Perhaps no real estate market in the U.S. will have as much trouble recovering from the current housing crisis as Southeast Michigan. Unlike a lot of areas, Detroit's housing market didn't become overheated by subprime mortgages. Rather, it is a region that has been on the decline for decades.
Detroit has yet to really recover from the race riots of the 1960s. Demographics reflect that. Detroit's population peaked in 1950 with about 1.8 million residents. By 1980 there were about 1.2 million people. Today there are only about 870,000.
Economics are another problem. Southeast Michigan has lost about 300,000 manufacturing jobs over the past few years. The auto industry accounts for about half of those losses. Those jobs won't be coming back, so the region is struggling along with other rust-belt communities to find new ones.
Experts say areas like Las Vegas, Miami, and Southern California should bounce back fairly quickly from the current housing shock because people want to live and retire there. That isn't the case for Southeast Michigan.
Robert Van Order is a real estate and finance professor at the University of Michigan.
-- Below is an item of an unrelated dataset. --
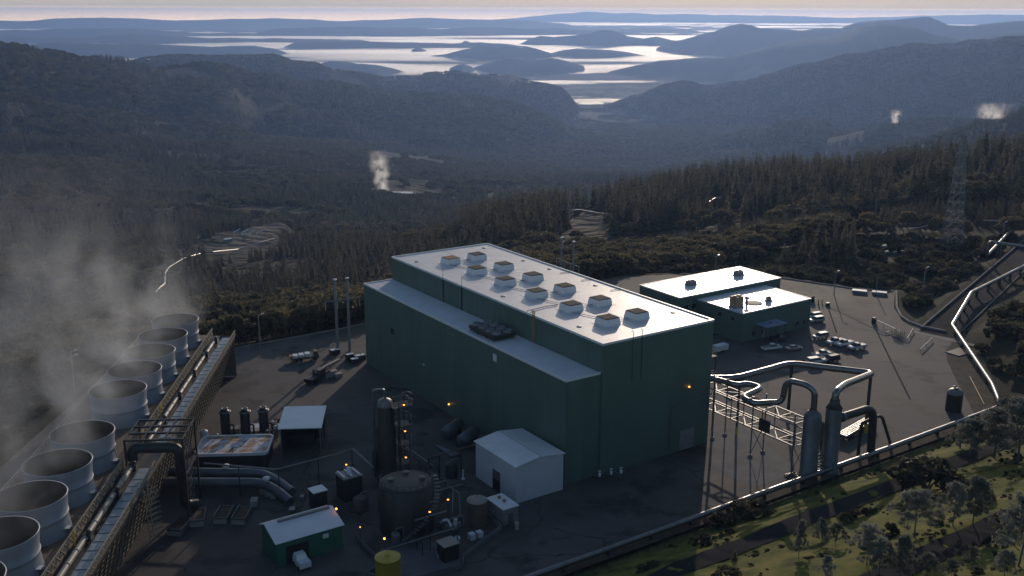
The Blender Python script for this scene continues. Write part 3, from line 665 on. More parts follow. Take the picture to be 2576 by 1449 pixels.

He says strong demographics, job growth, and rising home values make a dynamic housing market. Van Order predicts that is something the Detroit area won't see for awhile.
As we drove around Detroit for my “A Tale of 5 Cities” story, it wasn't difficult to find neighborhoods with three or four homes on a single street boarded up because of foreclosure. Many of these homes seemed beyond repair, but others offered promise.
Southeast Michigan's future, and that of its housing market, hinges on young people moving to the area and investing in it. If the region fails to find a way to do that, its housing market may never fully recover.






Comments
I agree that the Detroit region, including Oakland county, has not been doing well. There are many challenges that face the region and even more challenges that face the City of Detroit. I find Diane's quote about the region hinging on young people moving to the area and investing key. We're already seeing more young people move to downtown and even more will be moving as we have businesses like Rock Financial move downtown. As far as the investing and rehabbing of these houses, I know many young people doing this, including myself, and there is a flood of out of state investors coming to the region to invest. That's a good sign.
Jared Pomranky
Urban Detroit Wholesalers
I'm from Southeast Michigan and I totally agree. The only place that seems to be doing well is Oakland County.